From The Rabbi
By Rabbi Esther Hugenholtz
The hubbub of High Holidays preparations is in full swing – from polishing silver to formatting the schedule, practicing liturgy, checking the sound system to sermon writing. All my rabbinic friends and colleagues are bunkering down during this feverish month of Elul to create the most meaningful, beautiful and spiritual experience they can for their congregations. In terms of my rabbinate, I ‘came of age’ in the Internet era and can imagine that previous generations of rabbis in the pre-internet era would have felt far more isolated when it came to the unique features of this season. As we gear up, we know that we are going to come together as a community this coming Sunday night and I so look forward to it. The light will be mellow, the sanctuary will be full and both old friends and newcomers will enjoy the warmth of community.
Yet, among all this busyness, it is easy to overlook the stillness and reverence of this Season. The High Holidays contain a multitude of paradoxes: music that speaks to the kishkes, that stirs the soul, and yet liturgy that affirm many ideas that most contemporary Jews cannot believe in. We come together searching for an experience that many of us would be hard-pressed to define and articulate. We want to be touched, moved and loved and yet the complex and deep questions that we live with every day keep our critical thinking abilities on the fore. We enter this space with our questions, our ambivalence, our joy but also our pain. And what are we supposed to make of all of this? How do we turn discomfort into questioning and questioning into curiosity and curiosity into transformation?

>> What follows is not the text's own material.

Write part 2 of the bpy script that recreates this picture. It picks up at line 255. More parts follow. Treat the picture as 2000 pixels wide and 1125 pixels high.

Allow yourself to sit with the fullness of all those emotions, ranging from boredom to transcendence. Give yourself permission to be vulnerable, to hear the still small voice in the blast of the Shofar.
The practice of saying Psalm 27 in Elul may give us some clues. Elul, the month preceding Tishre, is marked by a number of spiritual practices to ‘ready’ our souls for the great inner work that we are called to do during this time. Traditionally, the shofar is blown daily and Psalm 27 is recited. For years now, I’ve pondered why this Psalm was chosen for the season of awe, and while I don’t have a hard-and-fast answer yet, I suspect it might have to do something with living our experiences through its words. Fear of abandonment and death, of broken relationships and interpersonal tensions. Yet also of hope and light, of equanimity, acceptance and joy. ‘Achat sha’alt me’et Adonai otah avakesh’ – we sing, ‘one thing I ask of You, Eternal One, one thing I seek ‘afer’. What’s the relationship between the request and the search? It’s personal accountability.
Taking ownership and responsibility for our inner lives, this ‘bayit Adonai’, this House of God that the soul is believed to be. The High Holidays encourage us to find that inner sanctum, in spite (or maybe because of) the grandeur and drama of its rituals. To be able to ask – to admit to vulnerability, fallibility and need. To pursue something Greater than ourselves, despite our doubts and questioning. To be receptive: to the love of others, of self and, perhaps that of God. We are called to journey, to become uprooted and to come to a new place of understanding. It is breaking these patterns that allow us to change, to repair relationships, to admit to our flaws, and to work, as our Synagogue President Kathy Jacobs described so beautifully as a Mussar practitioner, on our ‘middot’, our virtues.
The High Holidays is a model for us to undergo that process. As we enter the mellow light of our beautiful sanctuary, request one thing. Pursue one thing. Allow yourself to sit with the fullness of all those emotions, ranging from boredom to transcendence. Give yourself permission to be vulnerable, to hear the still small voice in the blast of the Shofar. Let the questions come in the safety of community and in the power of ancient ritual, even if we don’t always fully comprehend it. At the end of the day, like the Psalm itself states ‘chazak veyamatz libech’ – ‘be strong and let your heart take courage’. Our tradition is an optimistic one. We can change, we can repair, we can question and renew our days as of old. Each and everyone of us is given another chance.
My family and I look forward to celebrating this special season with all of you.